As mentioned in the references you quoted, the (very large amount of) energy associated with each produced top quark is shared between its decay products. Some part goes to the W boson and some part to the b quark. Calculations tell us how the energy-momentum is shared in detail, and I won’t do them here (because it is not needed to qualitatively understand what is happening in our collisions). In most cases, the b quark gets a momentum larger than 25 GeV because the produced top quarks are so massive that we have a big reservoir of energy to be shared between the decay products (as you mentioned).
But it turns out plotting 'PT(b)' returns values on a per-jet basis (not all the energies of the b-jets summed together).
You can also type
plot PT(b[1]) …to plot the properties of the leading b jet, i.e. the one with the largest amount of transverse momentum.
The harder energy value to understand was MET itself (77 GeV). I clearly can't add the lepton, b-jet, and MET energy to get the energy of a single top-quark. The arithmetic doesn't work: 52 + 86 + 77 = 215 GeV. Whereas the top quark is 172 GeV.
You should not do this addition. As we plot distributions, we don’t know if a configuration corresponding to the peak of the lepton PT is that corresponding to the peak of the MET, and so on. We observe that the order of magnitude of the three peaks is similar, which is what is expected as we can see our top quarks as particles decaying into three other roughly massless particles. Consequently, the energy can be seen as split in three, in a first-order approximation.
While staring at the plot of top-quark decay it occurred to me that MET doesn't represent the energy of one neutrino, but two! The other top-quark decay also emits a neutrino! And that is also included in MET as total missing energy. So, dividing MET by 2 yields: 77/2 = 38. Then 52 + 86 + 38 = 176 GeV! That's very close to the known energy of a top quark (172 GeV). Maybe I just got lucky in the calculation, but that's my justification for MET.
Can you explain to me where the second neutrino would come from? I didn’t get this. I guess you just had luck here. As soon as we selected events containing a single lepton, then we have a single neutrino. A second neutrino must always come together with a second lepton. Note that it is possible that we have two leptons, and that one of the leptons is lost. This however does not represent the majority of our events.
Don't hesitate to come back to me if further clarifications are needed.
Cheers!
And thank you! I really do appreciate how much time and effort you put into reviewing and commenting on these posts. The effort is clear. Especially given you don't have a lot of time with your grant proposal deadline looming.

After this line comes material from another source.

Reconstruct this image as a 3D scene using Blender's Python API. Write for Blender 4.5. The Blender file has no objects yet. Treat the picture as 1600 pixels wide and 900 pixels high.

I hope the grant proposal goes well. :)
Yes! The energy associated with each top quark is shared with it's decay products. Great to know that the decay process itself is the primary avenue in which the byproducts are granted their energy. I was initially stuck in my thinking regarding the momentum of the protons in the beam.
Ahhh! You pointed out the magnitude of the peaks in your post. This explanation clears up my thinking on why the graph of MET is justified.
Yeah, I kept thinking about this after-the-fact and posted a comment on the second neutrino:
And you already answered the question I had regarding the neutrino only showing up alongside a second lepton :) In all, it came down to my unexamined thinking that the decay products of the top quark would be symmetrical. I realized my error upon digging deeper into the top quark decay products. It's clear, even in the top-quark decay products diagram I linked to, that a neutrino may not necessarily appear as a byproduct of top quark decay.